Last Month 'The Warmest January on Record', Scientists Warn

The global mean temperature for the past year was the highest ever recorded and January 2024 was the warmest on record, new data shows.

The global mean temperature over the past year was also 0.64°C higher than the average between 1991 to 2020 and 1.52°C above the pre-industrial average between 1850 to 1900, the bulletin from the Copernicus Climate Change Service (C3S) reported.

"[The year] 2024 starts with another record-breaking month—not only is it the warmest January on record but we have also just experienced a 12-month period of more than 1.5°C above the pre-industrial reference period. Rapid reductions in greenhouse gas emissions are the only way to stop global temperatures increasing," Samantha Burgess, deputy director of the C3S said in a summary of the findings.

In January, there was a surface air temperature of 13.14°C, which is 0.12°C higher than the previous record set for January in 2020.

Warm day
A stock photo shows a thermometer on a warm day.

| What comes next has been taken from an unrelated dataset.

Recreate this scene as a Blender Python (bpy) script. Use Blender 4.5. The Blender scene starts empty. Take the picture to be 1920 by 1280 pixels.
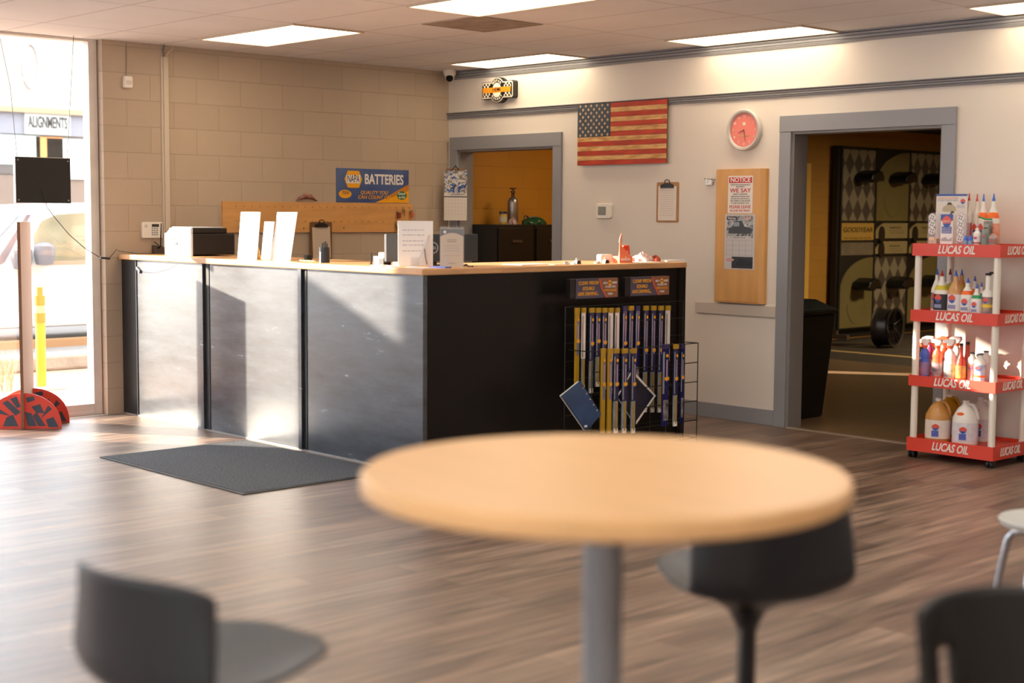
import bpy, bmesh, math, random
from mathutils import Vector, Matrix
random.seed(7)
S = bpy.context.scene
C = S.collection
PI = math.pi
# ------------------------------------------------------------------ camera
CAM = Vector((10.18601, -8.74321, 1.53767))
FW = Vector((-0.7266659, 0.68158626, -0.08600491))
RT = Vector((0.68367539, 0.72975434, 0.00682451))
UP = Vector((-0.06741395, 0.0538403, 0.99627134))
F = 2732.73
cd = bpy.data.cameras.new('camera')
cam = bpy.data.objects.new('camera', cd); C.objects.link(cam)
m = Matrix((RT, UP, -FW)).transposed().to_4x4(); m.translation = CAM
cam.matrix_world = m
cd.sensor_width = 36; cd.lens = F*36/1920; cd.clip_end = 300; cd.clip_start = .05
cd.dof.use_dof = True; cd.dof.focus_distance = 11.2; cd.dof.aperture_fstop = 1.75
S.camera = cam
# ------------------------------------------------------------------ world, sun, exposure
w = bpy.data.worlds.new('world'); S.world = w; w.use_nodes = True
bg = w.node_tree.nodes['Background']; bg.inputs[0].default_value = (.79, .88, 1, 1); bg.inputs[1].default_value = 9.2
sd = bpy.data.lights.new('sun', 'SUN'); sd.energy = 29; sd.color = (1, .84, .68); sd.angle = .012
sun = bpy.data.objects.new('sun', sd); C.objects.link(sun)
sv = Vector((.824, .566, -.313)).normalized()
sun.rotation_euler = sv.to_track_quat('-Z', 'Y').to_euler(); sun.location = (-20, -20, 15)
S.view_settings.view_transform = 'Standard'; S.view_settings.look = 'None'
S.view_settings.gamma = 1; S.view_settings.use_curve_mapping = False
S.view_settings.exposure = 0.17
S.cycles.sample_clamp_indirect = 3.0
# window portals: daylight enters through the glazed wall
def portal(y0, y1, z0, z1, x):
    l = bpy.data.lights.new('daylight_portal', 'AREA'); l.shape = 'RECTANGLE'; l.size = y1-y0; l.size_y = z1-z0
    l.cycles.is_portal = True
    o = bpy.data.objects.new('daylight_portal', l); C.objects.link(o)
    o.location = (x, (y0+y1)/2, (z0+z1)/2)
    o.rotation_euler = (Matrix(((0,0,-1),(1,0,0),(0,-1,0))).to_euler())   # local -Z looks to +X, local X along Y
    return o
portal(-11.9, -3.45, .1, 2.8, -.2)
p2 = portal(0, 8.1, .7, 2.6, 0); p2.location = (7.55, -12.45, 1.65); p2.rotation_euler = (PI/2, 0, PI)

# ------------------------------------------------------------------ pixel helpers (points on known real planes)
def ray(px, py): return FW + RT*((px-960)/F) - UP*((py-640)/F)
def onX(px, py, x): v = ray(px, py); return CAM + v*((x-CAM.x)/v.x)
def onY(px, py, y): v = ray(px, py); return CAM + v*((y-CAM.y)/v.y)
def onZ(px, py, z): v = ray(px, py); return CAM + v*((z-CAM.z)/v.z)
def onD(px, py, d): return CAM + ray(px, py)*d

# ------------------------------------------------------------------ materials
def lin(c):
    if isinstance(c, str): c = tuple(int(c[i:i+2], 16)/255 for i in (0, 2, 4))
    return tuple(x/12.92 if x <= .04045 else ((x+.055)/1.055)**2.4 for x in c)
MATS = {}
def mat(name, col, rough=.5, metal=0, spec=.5, var=0, scale=8, bump=0, bscale=60, alpha=1, trans=0, coat=0, stretch=None, col2=None):
    if name in MATS: return MATS[name]
    m = bpy.data.materials.new(name); m.use_nodes = True; N = m.node_tree.nodes; L = m.node_tree.links
    b = N['Principled BSDF']; c = lin(col)
    b.inputs['Base Color'].default_value = (*c, 1); b.inputs['Roughness'].default_value = rough
    b.inputs['Metallic'].default_value = metal; b.inputs['Specular IOR Level'].default_value = spec
    if trans: b.inputs['Transmission Weight'].default_value = trans
    if alpha < 1: b.inputs['Alpha'].default_value = alpha
    if coat: b.inputs['Coat Weight'].default_value = coat; b.inputs['Coat Roughness'].default_value = .15
    tc = N.new('ShaderNodeTexCoord'); mp = N.new('ShaderNodeMapping'); L.new(tc.outputs['Object'], mp.inputs[0])
    if stretch: mp.inputs['Scale'].default_value = stretch
    if var or col2:
        n = N.new('ShaderNodeTexNoise'); n.inputs['Scale'].default_value = scale; n.inputs['Detail'].default_value = 6
        L.new(mp.outputs[0], n.inputs['Vector'])
        r = N.new('ShaderNodeValToRGB'); r.color_ramp.elements[0].position = .3; r.color_ramp.elements[1].position = .7
        a = lin(col2) if col2 else tuple(x*(1-var) for x in c)
        r.color_ramp.elements[0].color = (*a, 1); r.color_ramp.elements[1].color = (*(tuple(min(1, x*(1+var)) for x in c)), 1)
        L.new(n.outputs[0], r.inputs[0]); L.new(r.outputs[0], b.inputs['Base Color'])
    if bump:
        n2 = N.new('ShaderNodeTexNoise'); n2.inputs['Scale'].default_value = bscale; n2.inputs['Detail'].default_value = 4
        L.new(mp.outputs[0], n2.inputs['Vector'])
        bp = N.new('ShaderNodeBump'); bp.inputs['Strength'].default_value = bump; bp.inputs['Distance'].default_value = .01
        L.new(n2.outputs[0], bp.inputs['Height']); L.new(bp.outputs[0], b.inputs['Normal'])
    MATS[name] = m; return m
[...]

New data shows the January 2023 was the warmest on record. batuhan toker/Getty

The globe has seen other startling temperatures recently. The year 2023 was full of record temperatures. Last month, data from the World Meteorological Organization (WMO) showed that the average global temperature in 2023 was 1.46 degrees C (2.6 F), the 10th year in a row that temperatures demonstrated a degree rise.

According to the new bulletin, while the temperature was lower in January than the last half of 2023, it was higher than the months before July.

The central U.S. saw warmer than usual temperatures in January, as did western Canada.

The globe is seeing an El Niño year in 2024. It is the warmer counterpart to La Niña generated by a warm ocean surface. During an El Niño winter, the Pacific jet stream moves south and spreads farther east. That means warmer winters and extra precipitation are expected for parts of the central U.S, which could explain the record high temperatures in January.

Although El Niño did weaken in the Pacific for a moment, there were still high temperatures in marine air, the bulletin reported.

Experts have expressed concern over the rising temperatures.

"It is a significant milestone to see the global mean temperature for a 12-month period exceed 1.5C above pre-industrial temperatures for the first time," Matt Patterson, postdoctoral research assistant in atmospheric physics at the University of Oxford, said in response to the findings.

"Warm ocean temperatures related to the El Niño event in the tropical Pacific will have contributed to the warm global temperatures, but the primary cause is increasing greenhouse gas concentrations in the atmosphere from burning of fossil fuels."

Climate change likely has a hand in the surge of temperatures across the globe.

"It's not the case that we are all safe for a temperature rise of 1.4C and doomed at 1.6C," Brian Hoskins, chair of the Grantham Institute, Imperial College London, added in a statement.

"The first time that a 12-month average temperature rise has exceeded 1.5C, the Paris aspirational 1.5C upper bound, is not a signal that it has already been breached as it applies to an average of a decade or more. Having said that, it is a stark warning of the urgency for the action that is required to limit climate change at anything like the Paris targets."